Driving word of mouth is a great ambition, but it can go too far.

I’ve got a packet of “repositional notes” on my desk.  You’d probably recognise them as “post it” notes.

I will probably use them in the same way as I would genuine post it notes, just as I will “hoover” my carpet with a Henry and chuck a “flying disc” in the park instead of a Frisbee.

Generating word of mouth is an ambition for many brands.  Who wouldn’t want to become a household name?  The myth busting Ehrenberg-Bass Institute include in their best practice marketing principles building and refreshing “memory structures” or “associations that make the brand easy to notice and easy to buy”.

In the words of Slim Shady : Be careful what you wish for.

Overuse of the brand name by the public may lead to “Genericide” : becoming so much the generic for your category that people don’t think there’s any point to seeking out the original.

There are of course lawsuits that can be put in play for infringement of copyright and businesses that seek out and stamp out improper use of trademarks online.

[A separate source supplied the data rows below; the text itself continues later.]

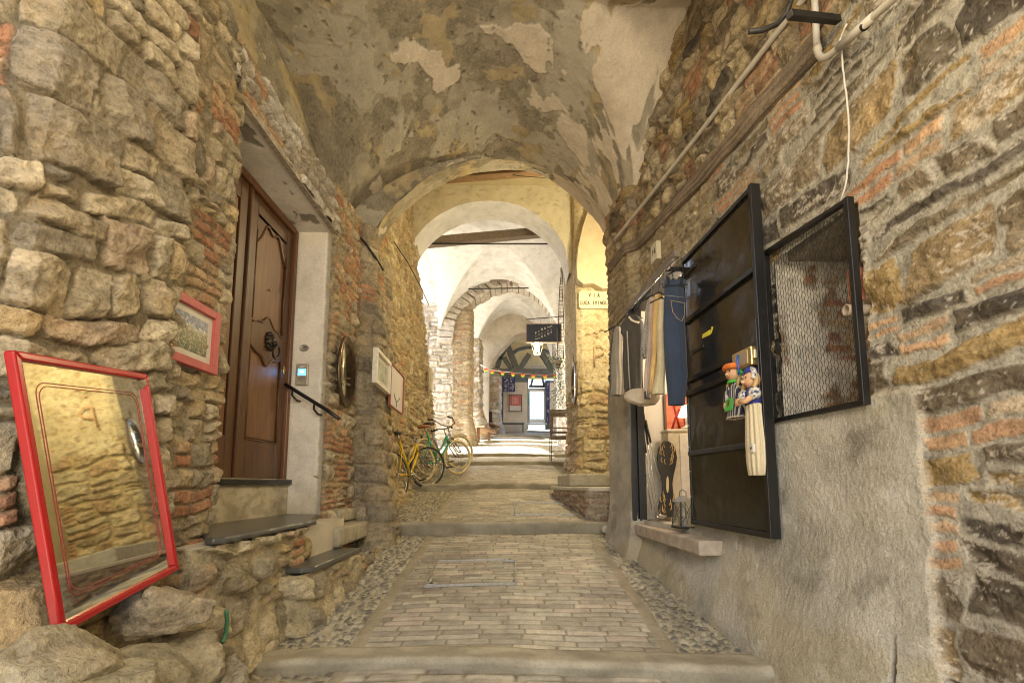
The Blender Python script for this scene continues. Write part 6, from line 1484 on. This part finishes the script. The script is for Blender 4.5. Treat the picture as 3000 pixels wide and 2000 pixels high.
    MB().prism([(x0+c, 0, -H/2), (x0+W-c, 0, -H/2), (x0+W, 0, -H/2+c), (x0+W, 0, H/2-c), (x0+W-c, 0, H/2), (x0+c, 0, H/2), (x0, 0, H/2-c), (x0, 0, -H/2+c)], (0, .09, 0)).build('plate', pm('cream_marble', (.56, .49, .31), .5, 0, .06, 5), r, .004)
    M_ltr = pm('sign_black', (.03, .025, .02), .6); RX = Matrix.Rotation(R(90), 4, 'X')
    def letter(t, x, z, s): text('lettering', t, s, M_ltr, r, Matrix.Translation((x, -.002, z)) @ RX, .001, .006, 1., 'CENTER', .62)
    cx = x0+W*.485
    for t, x in zip('VIA', (-.085, 0, .08)): letter(t, x0+.29+x, H*.24, .105)
    for i, t in enumerate('LUCA SPINOLA'):
        if t != ' ': letter(t, x0+.04+.0468*i, -H*.20, .098)
    M_gf = pm('red_spray', (.50, .31, .18), .9, 0, .25, 40)
    m = MB(); m.tube([aty(1366, 838, yp-.0), aty(1366, 793, yp-.0)], .014, 6); m.tube([aty(x, y, yp-.0) for x, y in ((1366, 795), (1378, 793), (1387, 800), (1386, 810), (1377, 815), (1366, 817))], .013, 6); o = m.build('graffiti', M_gf); tag(o, 'faded red letter P sprayed on the plaster below the street sign', 'graffiti')
    m = MB()
    for x, y, w in ((1352, 766, 8), (1368, 763, 7), (1384, 757, 8), (1374, 772, 5)): m.tube([aty(x-w, y+2, yp), aty(x-2, y-2, yp), aty(x+w, y, yp)], [.004, .014, .004], 6)
    o = m.build('graffiti', M_gf); tag(o, 'faint red scribbles just under the street sign', 'graffiti')
    # mirror seen edge-on on the pier
    c = aty(1321, 880, 8.95); r = empty('wall_mirror', c, 0, 'tall dark framed mirror hung edge-on on the pier left of the letter P', 'mirror')
    T3 = basis((0, 0, 0), (.10, -1, 0), (-1, -.10, 0)); m = MB(); m.M = T3; m.lathe([(.19, -.01), (.205, .0), (.20, .03), (.175, .034), (.16, .012)], n=32, sx=1., sy=2.); m.build('frame', pm('mirror_frame', (.09, .06, .04), .4), r)
    m = MB(); m.M = T3; m.lathe([(.165, .012), (.165, .015)], n=32, sy=2.); m.build('glass', M_mirror, r)
right_props()
# ---------------------------------------------------------------- camera and light
cam = bpy.data.cameras.new('camera'); co = bpy.data.objects.new('camera', cam); COL.objects.link(co)
cam.sensor_width = 36; cam.lens = 36*FPX/3000; cam.shift_y = 261/3000; cam.clip_end = 2000; cam.clip_start = .02
co.rotation_euler = (math.pi/2+TH, 0, 0); scene.camera = co
SUN_EL, SUN_AZ = R(57), R(-83)                                 # from the left, high
w = bpy.data.worlds.new('World'); scene.world = w; w.use_nodes = True
nt = w.node_tree; bg = nt.nodes['Background']; sky = nt.nodes.new('ShaderNodeTexSky'); sky.sky_type = 'NISHITA'; sky.sun_disc = False
sky.sun_elevation = SUN_EL; sky.sun_rotation = SUN_AZ; sky.dust_density = 5.
nt.links.new(sky.outputs[0], bg.inputs[0]); bg.inputs[1].default_value = .15
def light(name, kind, loc, e, col, size=.1):
    l = bpy.data.lights.new(name, kind); o = bpy.data.objects.new(name, l); COL.objects.link(o); o.location = loc; l.energy = e; l.color = col
    if kind == 'POINT': l.shadow_soft_size = size
    return o
s = light('sun', 'SUN', (-20, 12, 30), 3.6, (1., .97, .92)); s.data.angle = R(.5)
d = Vector((math.sin(SUN_AZ)*math.cos(SUN_EL), math.cos(SUN_AZ)*math.cos(SUN_EL), math.sin(SUN_EL)))
s.rotation_euler = d.to_track_quat('Z', 'Y').to_euler()
WARM = (1., .84, .56)
light('lantern_glow', 'POINT', (.2, 1.0, 1.75), 10, WARM, .3)     # lantern on the bracket at the top of the right wall
light('rear_fill', 'POINT', (.25, -2.2, 1.7), 46, WARM, .35)  # fill added behind the camera to light the near walls evenly
light('wall_lamp_glow', 'POINT', (1.62, 6.9, 3.35), 38, (1., .83, .50), .12)  # lamp round the corner behind the first arch
light('hanging_lantern_glow', 'POINT', (.70, 13.0, 3.66), 20, (1., .83, .50), .08)
light('shop_lamp_glow', 'POINT', (1.75, 4.15, 1.45), 7, (1., .82, .6), .12)
v = scene.view_settings; v.view_transform = 'Standard'; v.look = 'None'; v.exposure = 2.82; v.gamma = 1.; v.use_curve_mapping = False
scene.cycles.use_denoising = True; scene.cycles.filter_width = 1.1; scene.cycles.max_bounces = 8; scene.cycles.diffuse_bounces = 5; scene.cycles.sample_clamp_indirect = 6

# ---------------------------------------------------------------- unseen surroundings, with blocks added to hold back sky and sun
def shell():
    M = pm('ochre_house', (.40, .33, .22), .9, 0, .2, 2, .4, .01)
    r = empty('sky_shield', (0, -3, 0), 0, 'unseen ochre walls and ceiling added behind the viewpoint to limit the sky', 'house')
    for nm, a, b in (('wall', (-3.6, -2.8, -2), (-3.2, 1.36, 5)), ('wall', (2.0, -2.8, -2), (2.4, .2, 5)), ('ceiling', (-3.6, -2.4, 4.2), (2.4, 1.9, 4.5))):  # added walls and ceiling: less sky light, warm bounce from the lamps
        m = MB(); m.box((a[0], a[1]+3, a[2]), (b[0], b[1]+3, b[2])); m.build(nm, M, r)
    r = empty('left_sun_block', (-3.5, 6, 0), 0, 'unseen block on the left, added to stop sun leaks and narrow the sun strip', 'house')
    for nm, a, b in (('wall', (-3.5, 1.6, -2), (-2.62, 10.7, 7.5)), ('wall', (-3.6, 10.5, 0), (-3.3, 12.6, 9)), ('roof', (-3.5, 1.0, 7.4), (3.4, 10.2, 7.8))):  # added against sun leaks; the far wall trims the sun strip on the street
        m = MB(); m.box((a[0]+3.5, a[1]-6, a[2]), (b[0]+3.5, b[1]-6, b[2])); m.build(nm, M, r)
    m = MB(); m.box((2.5, .2, -2), (3.4, 9.9, 7.4)); o = m.build('right_house', M); tag(o, 'house block on the right that holds the little shop', 'house')
    m = MB(); m.prism([(-9, 10.9, .62), (-2.7, 10.9, .62), (-2.7, 15.4, 1.27), (-9, 15.4, 1.27)], (0, 0, .03)); o = m.build('bounce_floor', pm('pale_bounce', (.62, .60, .55), .9)); tag(o, kind='structure')  # pale floor added to bounce sunlight up into the white vault
shell()

# lettering becomes ordinary meshes
dg = bpy.context.evaluated_depsgraph_get(); dg.update()
for o in TEXTS:
    me = bpy.data.meshes.new_from_object(o.evaluated_get(dg)); n = o.name; q = bpy.data.objects.new('t', me); COL.objects.link(q)
    q.parent = o.parent; q.matrix_local = o.matrix_local.copy(); bpy.data.objects.remove(o); q.name = n
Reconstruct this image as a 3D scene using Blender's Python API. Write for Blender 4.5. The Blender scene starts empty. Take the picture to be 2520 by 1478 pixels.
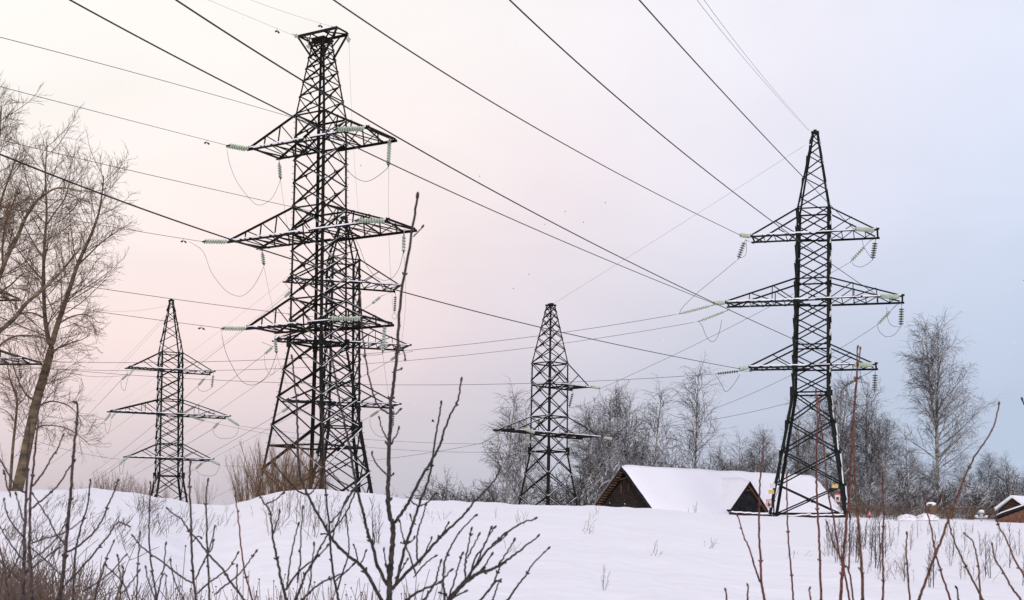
import bpy, math, random
from mathutils import Vector, Matrix, noise
R = math.radians
C = bpy.context.scene
COL = C.collection
# ------------------------------------------------------------------ camera, sky, sun, exposure
F, HX, HY, ROLL, EYE = 3200.0, 1260.0, 1296.0, R(0.81), 1.6
cr, sr = math.cos(ROLL), math.sin(ROLL)
cam = bpy.data.cameras.new('camera'); camo = bpy.data.objects.new('camera', cam); COL.objects.link(camo)
camo.matrix_world = Matrix(((cr, -sr, 0, 0), (0, 0, -1, 0), (sr, cr, 0, EYE), (0, 0, 0, 1)))
cam.sensor_width = 36; cam.lens = 36*F/2520; cam.shift_y = (HY-739)/2520
cam.clip_start = 0.1; cam.clip_end = 8000
cam.dof.use_dof = True; cam.dof.focus_distance = 70; cam.dof.aperture_fstop = 13
C.camera = camo
C.view_settings.view_transform = 'Standard'; C.view_settings.look = 'None'
C.view_settings.exposure = 0.0; C.view_settings.gamma = 1.0
SUN_AZ, SUN_EL = R(176), R(28)          # azimuth measured from +Y towards +X
sd = Vector((math.sin(SUN_AZ)*math.cos(SUN_EL), math.cos(SUN_AZ)*math.cos(SUN_EL), math.sin(SUN_EL)))
sl = bpy.data.lights.new('sun', 'SUN'); so = bpy.data.objects.new('sun', sl); COL.objects.link(so)
sl.energy = 1.9; sl.angle = R(25); sl.color = (1.0, 0.935, 0.92)
so.rotation_euler = sd.to_track_quat('Z', 'Y').to_euler()

def lin(r, g, b):
    f = lambda c: c/12.92 if c <= .04045 else ((c+.055)/1.055)**2.4
    return (f(r/255), f(g/255), f(b/255), 1)
W = bpy.data.worlds.new('World'); C.world = W; W.use_nodes = True
nt = W.node_tree; nt.nodes.clear()
def N(t, **k):
    n = nt.nodes.new(t)
    for a, b in k.items(): setattr(n, a, b)
    return n
def L(a, b): nt.links.new(a, b)
def M2(op, a, b=None, c=None):
    n = N('ShaderNodeMath', operation=op)
    for i, v in enumerate((a, b, c)):
        if v is None: continue
        if isinstance(v, (int, float)): n.inputs[i].default_value = v
        else: L(v, n.inputs[i])
    return n.outputs[0]
def ramp(fac, stops):
    n = N('ShaderNodeValToRGB'); n.color_ramp.interpolation = 'B_SPLINE'
    el = n.color_ramp.elements
    while len(el) < len(stops): el.new(0.5)
    for e, (p, c) in zip(el, stops): e.position = p; e.color = lin(*c)
    L(fac, n.inputs[0]); return n.outputs[0]
tc = N('ShaderNodeTexCoord'); sx = N('ShaderNodeSeparateXYZ'); L(tc.outputs['Generated'], sx.inputs[0])
az = M2('ARCTAN2', sx.outputs[0], sx.outputs[1]); el_ = M2('ARCSINE', sx.outputs[2])
cn = N('ShaderNodeTexNoise'); cn.inputs['Scale'].default_value = 3.2; cn.inputs['Detail'].default_value = 4; L(tc.outputs['Generated'], cn.inputs['Vector'])
wob = M2('MULTIPLY', M2('SUBTRACT', cn.outputs[0], 0.5), 0.16)
a01 = N('ShaderNodeMapRange'); L(az, a01.inputs[0]); a01.inputs[1].default_value = R(-24); a01.inputs[2].default_value = R(24)
a = M2('ADD', a01.outputs[0], wob)
e01 = N('ShaderNodeMapRange'); L(el_, e01.inputs[0]); e01.inputs[1].default_value = R(0); e01.inputs[2].default_value = R(23)
e = M2('ADD', e01.outputs[0], wob)
top = ramp(a, [(0, (255, 253, 246)), (.35, (255, 251, 245)), (.58, (252, 246, 247)), (.8, (238, 238, 252)), (1, (231, 236, 251))])
upp = ramp(a, [(0, (255, 247, 241)), (.3, (255, 242, 237)), (.5, (250, 234, 235)), (.78, (229, 230, 246)), (1, (215, 225, 246))])
mid = ramp(a, [(0, (254, 230, 224)), (.3, (252, 225, 222)), (.48, (224, 212, 220)), (.75, (198, 206, 226)), (1, (187, 200, 223))])
bot = ramp(a, [(0, (206, 192, 200)), (.3, (196, 191, 204)), (.5, (186, 188, 203)), (.75, (180, 192, 214)), (1, (180, 197, 222))])
def mixc(f, a, b):
    n = N('ShaderNodeMix', data_type='RGBA'); L(f, n.inputs[0]); L(a, n.inputs[6]); L(b, n.inputs[7]); return n.outputs[2]
def mr(v, lo, hi):
    n = N('ShaderNodeMapRange', interpolation_type='SMOOTHSTEP'); L(v, n.inputs[0]); n.inputs[1].default_value = lo; n.inputs[2].default_value = hi; return n.outputs[0]
skyc0 = mixc(mr(e, .55, 1.05), mixc(mr(e, .25, .72), mixc(mr(e, -.02, .42), bot, mid), upp), top)
back = ramp(M2('MULTIPLY_ADD', sx.outputs[1], .5, .5), [(0, (198, 200, 214)), (.35, (206, 207, 220)), (.62, (226, 225, 232)), (.8, (255, 255, 255))])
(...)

But the real killer is the misuse of your brand name by the general public.  Google have a set of “rules of proper usage”, and in the UK it is pretty unusual to search online at the moment using a different engine.  If search takes off in other social media channels the search giant might worry about people “googling” in other channels.

Simon Tulett comments that Twitter raised open concern about brand genericide in its initial IPO in fact mentioning that “there is a risk that the word “Tweet” could become so commonly used that it becomes synonymous with any short comment posted publically on the internet, and if this happens, we could lose protection of this trademark”.

Brands exist to be noticed.  They succeed when they short cut the decision making process to become the default choice for the category.  Exclusivity and distinctiveness is crucial to sustained competitive success.  Once YoYos, Thermoses, and Escalators were brands in their own right.  I’m not sure now what I’d even call a small round object that you can pump up and down on a string if I couldn’t call it a YoYo.

Investment in brand fame is important, but fame alone is not enough.  You need sustained investment in distinctive brand behaviour and continued development of your products to swerve the genericide trap.